The Northern Plains include what is now North and South Dakota, Eastern Montana, northeastern Wyoming, and the Canadian provinces of Alberta and Saskatchewan.
The basic dress for women was a wrap-around skirt. During inclement weather a poncho-cape was often worn. Among many of the Northern Plains tribes—Sarsi, Blackfoot, Assiniboine, Dakota, Sanpoil, Mandan, and Hidatsa—the women would make two-hide dresses by matching two hides of deer, elk, or bighorn sheep. Clothing was often decorated with quillwork or rows of animal teeth.
Deerskin was most often used in making clothing, but for winter clothing buffalo skin might be used. The Blackfoot kept their skin clothing clean by using clay. A white clay would be used on white skins and a yellow clay on the smoked skins. Anthropologist John Ewers, in his book Blackfeet Crafts, reports:
“The clay was moistened with water and rubbed over the surface of the skin garments. Then the whole garment was rubbed briskly with a bone or rock and hung up to dry.”
This process removed dirt, grease, and stains from the garment.

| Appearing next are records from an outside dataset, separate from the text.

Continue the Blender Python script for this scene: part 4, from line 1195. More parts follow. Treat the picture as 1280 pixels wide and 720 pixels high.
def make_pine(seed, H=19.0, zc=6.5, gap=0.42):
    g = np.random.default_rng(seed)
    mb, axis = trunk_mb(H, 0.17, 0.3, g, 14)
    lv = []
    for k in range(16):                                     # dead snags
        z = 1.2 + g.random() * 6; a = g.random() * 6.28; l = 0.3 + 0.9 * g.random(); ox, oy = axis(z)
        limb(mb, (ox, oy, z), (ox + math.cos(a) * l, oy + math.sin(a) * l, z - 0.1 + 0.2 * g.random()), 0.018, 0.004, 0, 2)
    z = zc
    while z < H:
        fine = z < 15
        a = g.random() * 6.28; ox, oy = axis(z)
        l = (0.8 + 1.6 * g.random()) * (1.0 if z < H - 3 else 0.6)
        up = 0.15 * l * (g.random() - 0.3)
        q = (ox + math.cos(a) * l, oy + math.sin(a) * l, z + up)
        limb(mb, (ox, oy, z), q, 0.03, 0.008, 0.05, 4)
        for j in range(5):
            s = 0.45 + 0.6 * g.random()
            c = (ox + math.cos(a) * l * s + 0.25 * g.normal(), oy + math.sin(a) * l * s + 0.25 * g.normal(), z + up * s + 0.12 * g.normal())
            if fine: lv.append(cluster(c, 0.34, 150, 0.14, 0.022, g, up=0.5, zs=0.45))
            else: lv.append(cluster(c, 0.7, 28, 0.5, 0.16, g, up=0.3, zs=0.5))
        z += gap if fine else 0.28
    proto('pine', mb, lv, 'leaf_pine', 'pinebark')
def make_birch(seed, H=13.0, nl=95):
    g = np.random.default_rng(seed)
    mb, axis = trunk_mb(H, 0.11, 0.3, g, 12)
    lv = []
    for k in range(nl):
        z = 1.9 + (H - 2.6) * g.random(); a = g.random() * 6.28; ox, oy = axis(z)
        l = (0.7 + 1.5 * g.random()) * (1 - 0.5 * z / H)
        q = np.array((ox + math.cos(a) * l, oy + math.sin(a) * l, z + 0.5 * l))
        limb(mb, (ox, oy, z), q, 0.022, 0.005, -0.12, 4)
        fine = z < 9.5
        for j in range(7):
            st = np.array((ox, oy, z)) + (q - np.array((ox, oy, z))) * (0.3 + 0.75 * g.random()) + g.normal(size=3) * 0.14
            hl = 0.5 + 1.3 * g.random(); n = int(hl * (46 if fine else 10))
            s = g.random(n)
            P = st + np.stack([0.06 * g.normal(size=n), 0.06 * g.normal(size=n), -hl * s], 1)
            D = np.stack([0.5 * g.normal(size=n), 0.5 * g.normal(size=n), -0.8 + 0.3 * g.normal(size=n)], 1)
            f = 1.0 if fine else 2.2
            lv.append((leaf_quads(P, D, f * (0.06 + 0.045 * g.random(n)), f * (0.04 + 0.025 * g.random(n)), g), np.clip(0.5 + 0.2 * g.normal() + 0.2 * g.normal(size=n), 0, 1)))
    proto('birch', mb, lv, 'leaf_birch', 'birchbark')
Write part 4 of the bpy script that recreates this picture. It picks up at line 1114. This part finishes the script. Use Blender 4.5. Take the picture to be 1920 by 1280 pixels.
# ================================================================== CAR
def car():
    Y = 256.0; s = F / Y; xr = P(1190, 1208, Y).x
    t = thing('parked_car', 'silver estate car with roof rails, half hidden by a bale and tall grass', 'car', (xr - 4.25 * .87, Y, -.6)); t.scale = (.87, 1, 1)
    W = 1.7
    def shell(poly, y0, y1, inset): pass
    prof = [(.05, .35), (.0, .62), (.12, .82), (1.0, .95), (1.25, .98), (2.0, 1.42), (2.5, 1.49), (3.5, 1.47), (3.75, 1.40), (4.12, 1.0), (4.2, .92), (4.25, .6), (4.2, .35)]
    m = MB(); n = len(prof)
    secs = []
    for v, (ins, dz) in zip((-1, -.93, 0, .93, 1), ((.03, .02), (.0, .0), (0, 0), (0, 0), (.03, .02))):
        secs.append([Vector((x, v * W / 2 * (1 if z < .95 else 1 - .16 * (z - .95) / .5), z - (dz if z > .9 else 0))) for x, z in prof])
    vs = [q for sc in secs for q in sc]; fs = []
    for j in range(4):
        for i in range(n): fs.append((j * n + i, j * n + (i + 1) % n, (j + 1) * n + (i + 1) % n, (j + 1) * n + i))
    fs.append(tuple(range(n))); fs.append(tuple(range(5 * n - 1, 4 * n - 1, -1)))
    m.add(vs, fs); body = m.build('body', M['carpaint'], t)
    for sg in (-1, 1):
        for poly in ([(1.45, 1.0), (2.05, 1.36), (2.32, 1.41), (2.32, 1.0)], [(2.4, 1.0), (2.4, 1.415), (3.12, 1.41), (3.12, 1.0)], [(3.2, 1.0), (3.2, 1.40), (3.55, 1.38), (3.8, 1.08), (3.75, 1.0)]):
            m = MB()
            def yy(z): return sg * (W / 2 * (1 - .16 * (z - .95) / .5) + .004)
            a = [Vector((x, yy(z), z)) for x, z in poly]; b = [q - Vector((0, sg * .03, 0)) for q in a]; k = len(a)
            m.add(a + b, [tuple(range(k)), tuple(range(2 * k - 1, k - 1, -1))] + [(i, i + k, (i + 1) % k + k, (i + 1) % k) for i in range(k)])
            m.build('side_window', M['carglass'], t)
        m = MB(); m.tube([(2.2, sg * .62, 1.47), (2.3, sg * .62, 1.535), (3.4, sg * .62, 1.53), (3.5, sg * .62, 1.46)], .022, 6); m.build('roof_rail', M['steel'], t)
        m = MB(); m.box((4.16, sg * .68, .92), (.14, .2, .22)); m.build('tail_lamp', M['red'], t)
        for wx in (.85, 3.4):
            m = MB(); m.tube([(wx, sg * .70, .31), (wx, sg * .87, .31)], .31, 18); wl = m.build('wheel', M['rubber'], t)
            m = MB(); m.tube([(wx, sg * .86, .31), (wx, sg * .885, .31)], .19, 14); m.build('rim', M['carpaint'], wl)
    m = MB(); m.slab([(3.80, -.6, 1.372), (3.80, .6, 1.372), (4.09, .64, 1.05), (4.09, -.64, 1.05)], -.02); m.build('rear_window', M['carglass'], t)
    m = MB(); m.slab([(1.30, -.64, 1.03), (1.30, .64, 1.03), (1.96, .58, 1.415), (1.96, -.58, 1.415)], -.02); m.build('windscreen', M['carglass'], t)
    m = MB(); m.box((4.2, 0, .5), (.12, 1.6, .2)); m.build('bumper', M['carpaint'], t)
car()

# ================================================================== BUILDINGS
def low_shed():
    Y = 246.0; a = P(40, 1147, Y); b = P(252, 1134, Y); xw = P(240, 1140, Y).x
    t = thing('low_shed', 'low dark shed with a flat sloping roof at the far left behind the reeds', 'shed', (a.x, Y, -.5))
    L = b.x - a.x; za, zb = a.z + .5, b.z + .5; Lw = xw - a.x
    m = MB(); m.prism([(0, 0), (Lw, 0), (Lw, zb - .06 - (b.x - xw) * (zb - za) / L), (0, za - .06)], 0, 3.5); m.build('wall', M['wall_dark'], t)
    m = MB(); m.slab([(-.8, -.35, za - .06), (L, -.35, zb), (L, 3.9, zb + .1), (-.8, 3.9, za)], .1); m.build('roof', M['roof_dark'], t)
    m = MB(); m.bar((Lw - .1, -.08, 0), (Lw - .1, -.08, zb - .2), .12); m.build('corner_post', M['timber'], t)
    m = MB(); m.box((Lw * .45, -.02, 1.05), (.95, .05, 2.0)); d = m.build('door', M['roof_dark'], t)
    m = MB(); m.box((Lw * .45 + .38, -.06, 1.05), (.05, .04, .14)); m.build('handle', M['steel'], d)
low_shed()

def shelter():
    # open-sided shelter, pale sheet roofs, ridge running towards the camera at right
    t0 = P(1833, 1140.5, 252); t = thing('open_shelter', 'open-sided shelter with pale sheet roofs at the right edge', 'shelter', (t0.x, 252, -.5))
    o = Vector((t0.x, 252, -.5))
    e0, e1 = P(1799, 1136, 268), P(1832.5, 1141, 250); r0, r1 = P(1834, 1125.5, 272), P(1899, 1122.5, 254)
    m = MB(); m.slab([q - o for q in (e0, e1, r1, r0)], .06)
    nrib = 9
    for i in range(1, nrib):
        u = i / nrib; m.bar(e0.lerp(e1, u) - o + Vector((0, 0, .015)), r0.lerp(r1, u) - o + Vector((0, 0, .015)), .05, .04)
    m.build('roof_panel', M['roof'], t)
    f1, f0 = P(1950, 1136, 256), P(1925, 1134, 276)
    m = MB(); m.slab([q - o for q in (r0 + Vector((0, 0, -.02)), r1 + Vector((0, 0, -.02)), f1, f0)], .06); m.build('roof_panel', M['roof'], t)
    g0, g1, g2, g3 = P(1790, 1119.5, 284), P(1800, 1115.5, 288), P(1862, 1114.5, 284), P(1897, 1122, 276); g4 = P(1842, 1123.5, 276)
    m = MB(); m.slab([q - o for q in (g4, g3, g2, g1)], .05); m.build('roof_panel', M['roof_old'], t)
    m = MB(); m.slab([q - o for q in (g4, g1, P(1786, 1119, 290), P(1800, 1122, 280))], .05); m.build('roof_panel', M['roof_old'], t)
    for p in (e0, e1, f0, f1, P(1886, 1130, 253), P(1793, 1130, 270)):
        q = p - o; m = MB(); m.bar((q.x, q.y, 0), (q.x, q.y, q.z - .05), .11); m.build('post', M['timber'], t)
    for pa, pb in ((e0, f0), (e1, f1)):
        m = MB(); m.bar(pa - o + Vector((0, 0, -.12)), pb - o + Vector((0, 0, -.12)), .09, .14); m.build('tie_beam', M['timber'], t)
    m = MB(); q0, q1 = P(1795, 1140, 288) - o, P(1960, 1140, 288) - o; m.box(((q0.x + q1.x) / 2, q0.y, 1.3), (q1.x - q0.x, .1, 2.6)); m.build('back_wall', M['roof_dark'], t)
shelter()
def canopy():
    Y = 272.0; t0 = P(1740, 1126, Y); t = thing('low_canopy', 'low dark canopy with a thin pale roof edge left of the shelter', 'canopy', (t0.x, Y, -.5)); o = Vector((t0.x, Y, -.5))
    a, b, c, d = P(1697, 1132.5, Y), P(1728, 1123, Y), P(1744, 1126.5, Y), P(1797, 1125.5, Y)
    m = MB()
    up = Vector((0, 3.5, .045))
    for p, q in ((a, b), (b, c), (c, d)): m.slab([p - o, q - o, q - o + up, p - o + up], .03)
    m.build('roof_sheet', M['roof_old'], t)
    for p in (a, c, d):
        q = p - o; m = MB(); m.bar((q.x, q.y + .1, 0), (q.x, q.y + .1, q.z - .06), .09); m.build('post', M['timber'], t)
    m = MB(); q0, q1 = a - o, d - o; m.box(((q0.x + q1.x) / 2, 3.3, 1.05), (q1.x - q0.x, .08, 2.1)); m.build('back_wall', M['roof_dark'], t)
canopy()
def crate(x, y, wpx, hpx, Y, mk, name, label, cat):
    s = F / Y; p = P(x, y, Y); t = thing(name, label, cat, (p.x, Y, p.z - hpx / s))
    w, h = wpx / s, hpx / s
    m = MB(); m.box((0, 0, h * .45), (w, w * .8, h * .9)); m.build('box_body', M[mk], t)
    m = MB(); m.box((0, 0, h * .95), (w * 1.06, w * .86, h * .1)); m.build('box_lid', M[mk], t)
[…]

To make white buckskin, the Crow used the thermal residue from the bubbling springs or paint pots in Yellowstone National Park. The material is dark brown when it is bubbling, but when dry it becomes pure white.
With regard to beadwork designs on clothing among the Northern Plains tribes in Alberta, Richard Green, in an article in Whispering Wind, writes:
“Beadwork decoration consisted either of bold geometric design units, or sometimes stylized floral compositions, almost invariably in the couched overlay technique.”
While the designs might be symbolic, they often were not. In his book The Cheyenne Indians: Their History and Lifeways, George Bird Grinnell writes:
“Often a woman makes a bead or quillwork design merely because she thinks it is pretty, to satisfy her own idea of beauty.”
Shown below are some of the items of Plains Indian clothing which are on display at the Portland Art Museum.
Women’s Dress
Shown above is a Sioux dress made in 1820. It features glass beads on hide.
In her book Encyclopedia of American Indian Costume, Josephine Paterek reports:
“The average Sioux woman prided herself not only on the workmanship of her sewing, quilling, and beading, but also on the individuality of her garments.”
Shown above is a Crow woman’s dress made about 1885. The use of elk’s teeth for decoration was common.
Josephine Paterek reports:
“Elk teeth were the most common decoration, with about three hundred being the usual number, but some had as many as a thousand teeth; these were applied in concentric arcs on both the back and front of the dress. Considering that one hundred elk teeth would buy a good horse, these were costly dresses, and it is not surprising that imitation elk teeth were made of bone.”
Moccasins
Two basic kinds of moccasins were used: a soft-soled one-piece moccasin in which the cut-out leather was folded so that there would be a single seam along the outer edge of the foot, and a hard-sole, two-piece moccasin in which the soles were made from buffalo hide. Josephine Paterek reports:
“It is strange that the Indians wore right and left moccasins at a time when the whites were still struggling with the discomfort of shoes made alike.”
Josephine Paterek also writes:
“Ceremonial moccasins were often painted and decorated with fringes and bands of quillwork. Women’s moccasins were cut similar to the men’s, but the ankle flap was more common on the women’s.”
Shown above are Arapaho moccasins made about 1890. They are decorated with glass beads and are made from recycled parfleche with rawhide soles. Shown above are Santee Sioux moccasins made about 1890. They are decorated with porcupine quill.
Bags
Shown above is a Cheyenne pipe bag made about 1890. It is decorated with glass beads and porcupine quill. Shown above is a Blackfoot bandolier bag made about 1940.